** START **
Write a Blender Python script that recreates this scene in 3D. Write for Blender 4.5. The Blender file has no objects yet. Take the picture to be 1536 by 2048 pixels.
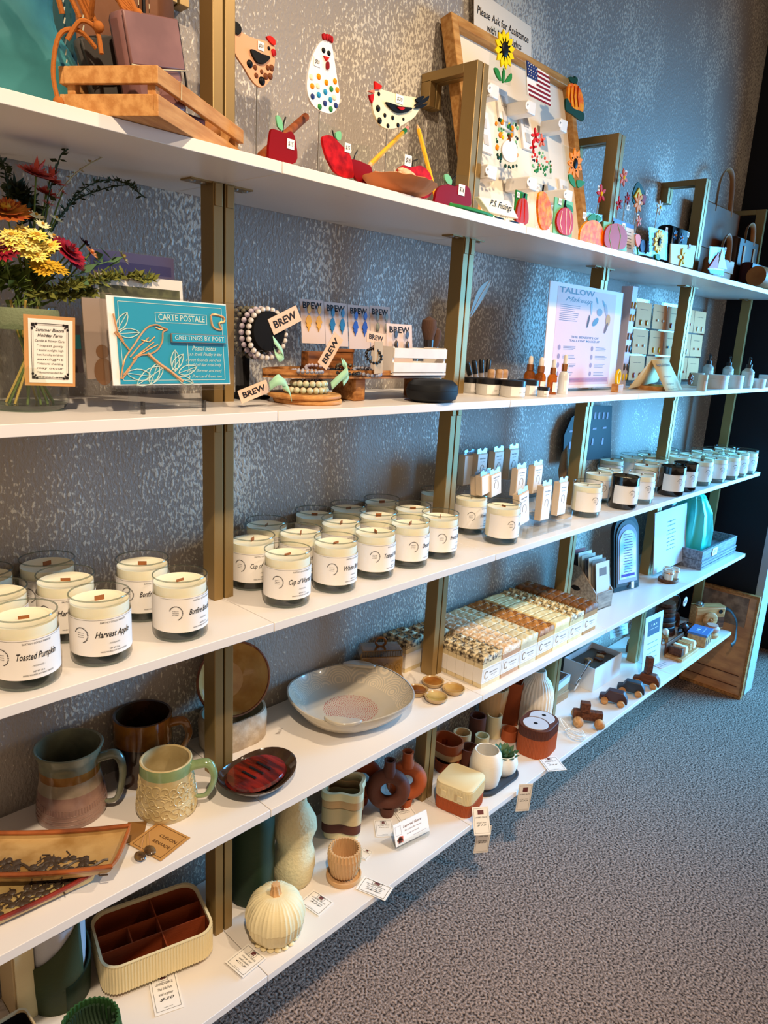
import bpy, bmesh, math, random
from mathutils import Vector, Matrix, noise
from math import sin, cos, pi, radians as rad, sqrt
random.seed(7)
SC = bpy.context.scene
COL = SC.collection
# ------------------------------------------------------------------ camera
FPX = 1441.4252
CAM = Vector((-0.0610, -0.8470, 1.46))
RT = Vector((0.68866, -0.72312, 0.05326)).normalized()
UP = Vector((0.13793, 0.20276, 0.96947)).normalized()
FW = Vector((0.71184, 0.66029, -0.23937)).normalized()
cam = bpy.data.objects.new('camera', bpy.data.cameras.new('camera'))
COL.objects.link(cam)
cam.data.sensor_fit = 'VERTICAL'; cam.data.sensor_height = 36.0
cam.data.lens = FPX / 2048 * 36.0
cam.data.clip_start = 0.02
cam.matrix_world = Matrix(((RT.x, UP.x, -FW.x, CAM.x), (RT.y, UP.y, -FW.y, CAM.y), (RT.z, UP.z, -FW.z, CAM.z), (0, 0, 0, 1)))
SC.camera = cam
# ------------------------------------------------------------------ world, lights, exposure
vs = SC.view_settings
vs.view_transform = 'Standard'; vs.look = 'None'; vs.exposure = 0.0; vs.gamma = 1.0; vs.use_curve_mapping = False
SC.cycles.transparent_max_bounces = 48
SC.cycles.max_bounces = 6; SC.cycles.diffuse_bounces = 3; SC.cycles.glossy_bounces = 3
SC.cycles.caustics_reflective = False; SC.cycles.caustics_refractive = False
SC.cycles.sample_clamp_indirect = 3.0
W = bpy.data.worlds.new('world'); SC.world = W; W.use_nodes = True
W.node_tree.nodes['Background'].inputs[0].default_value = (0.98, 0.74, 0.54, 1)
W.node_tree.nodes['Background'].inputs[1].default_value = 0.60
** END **
Restate the listing above word for word, and skip the pictures.

RESULT OF THE TASK:
Write a Blender Python script that recreates this scene in 3D. Write for Blender 4.5. The Blender file has no objects yet. Take the picture to be 1536 by 2048 pixels.
import bpy, bmesh, math, random
from mathutils import Vector, Matrix, noise
from math import sin, cos, pi, radians as rad, sqrt
random.seed(7)
SC = bpy.context.scene
COL = SC.collection
# ------------------------------------------------------------------ camera
FPX = 1441.4252
CAM = Vector((-0.0610, -0.8470, 1.46))
RT = Vector((0.68866, -0.72312, 0.05326)).normalized()
UP = Vector((0.13793, 0.20276, 0.96947)).normalized()
FW = Vector((0.71184, 0.66029, -0.23937)).normalized()
cam = bpy.data.objects.new('camera', bpy.data.cameras.new('camera'))
COL.objects.link(cam)
cam.data.sensor_fit = 'VERTICAL'; cam.data.sensor_height = 36.0
cam.data.lens = FPX / 2048 * 36.0
cam.data.clip_start = 0.02
cam.matrix_world = Matrix(((RT.x, UP.x, -FW.x, CAM.x), (RT.y, UP.y, -FW.y, CAM.y), (RT.z, UP.z, -FW.z, CAM.z), (0, 0, 0, 1)))
SC.camera = cam
# ------------------------------------------------------------------ world, lights, exposure
vs = SC.view_settings
vs.view_transform = 'Standard'; vs.look = 'None'; vs.exposure = 0.0; vs.gamma = 1.0; vs.use_curve_mapping = False
SC.cycles.transparent_max_bounces = 48
SC.cycles.max_bounces = 6; SC.cycles.diffuse_bounces = 3; SC.cycles.glossy_bounces = 3
SC.cycles.caustics_reflective = False; SC.cycles.caustics_refractive = False
SC.cycles.sample_clamp_indirect = 3.0
W = bpy.data.worlds.new('world'); SC.world = W; W.use_nodes = True
W.node_tree.nodes['Background'].inputs[0].default_value = (0.98, 0.74, 0.54, 1)
W.node_tree.nodes['Background'].inputs[1].default_value = 0.60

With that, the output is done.